Имея на руках такой козырь – а на этот раз он у меня был, – я мог сыграть на этой скрипке мелодию и получше. Я в ярких красках описал старушке шотландцев в России и роль, которую сыграли Брюсы, Гордоны и Гамильтоны в строительстве Петрограда и в победах Петра Великого. Разве не Лермонт дал России ее величайшего поэта? Я подробно остановился на знаменитых людях, с которыми встречался, описал обеды, которые давали мои коллеги и мои русские друзья. Мой постскриптум уверял ее в моей неизменной вере в окончательную победу при условии, что стоимость жизни не будет так расти.
Возможно, в своих мечтах (как я уже сказал, бабушка была честолюбивой дамой) она уже видела меня сплачивающего истощивших свои силы русских для наступления. Возможно, ее позабавила моя уловка точно так же, как намек моего брата на фотокамеру. Во всяком случае, точно так же, как он получил свой фотоаппарат, я получил чеки – чеки на щедрые суммы, которые решили мои финансовые затруднения и дали возможность, по крайней мере, держаться на плаву.
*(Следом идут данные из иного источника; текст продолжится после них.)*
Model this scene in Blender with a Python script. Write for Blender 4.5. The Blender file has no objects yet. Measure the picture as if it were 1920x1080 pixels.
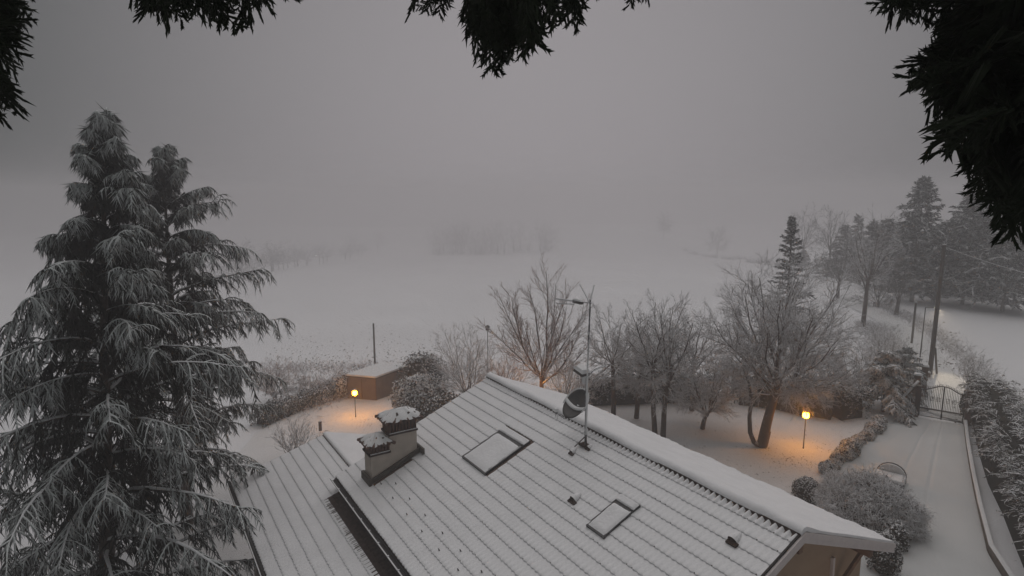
import bpy, math, random
import numpy as np
from mathutils import Vector, Matrix, Quaternion

random.seed(7)
sc = bpy.context.scene
COL = sc.collection
R = math.radians

# ------------------------------------------------------------------ camera, world, sun, exposure
CAM_H = 12.0
PITCH = R(9.0)
FPX = 1120.0                       # focal length in pixels of a 1920 px wide picture
cam_d = bpy.data.cameras.new('camera')
cam_d.sensor_width = 36.0
cam_d.lens = 36.0 * FPX / 1920.0
cam_d.clip_start = 0.05
cam_d.clip_end = 3000
cam = bpy.data.objects.new('camera', cam_d)
COL.objects.link(cam)
cam.location = (0, 0, CAM_H)
cam.rotation_euler = (R(90) - PITCH, 0, 0)
sc.camera = cam

SUN_EL, SUN_AZ = R(68), R(6)       # a dim sun behind the cloud, ahead of the camera
w = bpy.data.worlds.new('World')
sc.world = w
w.use_nodes = True
nt = w.node_tree
nt.nodes.clear()
o_ = nt.nodes.new('ShaderNodeOutputWorld')
bg = nt.nodes.new('ShaderNodeBackground')
sky = nt.nodes.new('ShaderNodeTexSky')
sky.sky_type = 'NISHITA'
sky.sun_disc = False
sky.sun_elevation = SUN_EL
sky.sun_rotation = SUN_AZ
sky.dust_density = 6.0
hs = nt.nodes.new('ShaderNodeHueSaturation')
hs.inputs['Saturation'].default_value = 0.06
mx = nt.nodes.new('ShaderNodeMix')
mx.data_type = 'RGBA'
mx.inputs[0].default_value = 0.97
# overcast sky, lens vignette put into its colour: palest ahead, dimmer and cooler aside
tcw = nt.nodes.new('ShaderNodeTexCoord')
dt = nt.nodes.new('ShaderNodeVectorMath'); dt.operation = 'DOT_PRODUCT'
dt.inputs[1].default_value = (math.sin(R(2)) * math.cos(R(4)), math.cos(R(2)) * math.cos(R(4)), math.sin(R(4)))
nt.links.new(tcw.outputs['Generated'], dt.inputs[0])
gr = nt.nodes.new('ShaderNodeMapRange'); gr.interpolation_type = 'LINEAR'
gr.inputs['From Min'].default_value = 0.68; gr.inputs['From Max'].default_value = 1.0
nt.links.new(dt.outputs['Value'], gr.inputs[0])
gm = nt.nodes.new('ShaderNodeMix'); gm.data_type = 'RGBA'
gm.inputs[6].default_value = (0.72, 0.84, 0.84, 1)
gm.inputs[7].default_value = (4.15, 3.90, 4.08, 1)
nt.links.new(gr.outputs[0], gm.inputs[0])
nt.links.new(gm.outputs[2], mx.inputs[7])
nt.links.new(sky.outputs[0], hs.inputs['Color'])
nt.links.new(hs.outputs[0], mx.inputs[6])
nt.links.new(mx.outputs[2], bg.inputs['Color'])
bg.inputs['Strength'].default_value = 0.072
nt.links.new(bg.outputs[0], o_.inputs[0])

sun_d = bpy.data.lights.new('sun', 'SUN')
sun_d.energy = 1.1
sun_d.angle = R(90)
sun_d.color = (1.0, 0.95, 0.94)
sun = bpy.data.objects.new('sun', sun_d)
COL.objects.link(sun)
sd = Vector((math.sin(SUN_AZ) * math.cos(SUN_EL), math.cos(SUN_AZ) * math.cos(SUN_EL), math.sin(SUN_EL)))
sun.rotation_euler = sd.to_track_quat('Z', 'Y').to_euler()
sun.location = (0, 30, 40)

sc.view_settings.view_transform = 'Standard'
sc.view_settings.look = 'None'
sc.view_settings.gamma = 1
sc.view_settings.exposure = 0.0
sc.view_settings.use_curve_mapping = False
sc.render.engine = 'CYCLES'
sc.cycles.use_denoising = True
sc.cycles.max_bounces = 6
sc.cycles.diffuse_bounces = 3
sc.cycles.volume_bounces = 2
sc.cycles.transparent_max_bounces = 8
sc.cycles.sample_clamp_indirect = 4.0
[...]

Да покоится ее душа с миром. Она была благородной женщиной и даже в дни моих неудач обращалась со мной лучше, чем я того заслуживал. Без нее я бы совсем потерялся в Москве, – эта мысль, я уверен, не сделает сон сотрудников департамента старших клерков менее спокойным. Пусть они не думают, что у меня на них зуб. Игра Уайтхолла, будто с ракетками и воланчиком, с расписками и другими расписками в том, что расписки не были выданы, известна со времен богов на Олимпе. В нее будут играть всегда. Вообще, в нее с удовольствием играют обе стороны. Я единственно жалуюсь на то, что в военное время правила игры должны быть не такими строгими.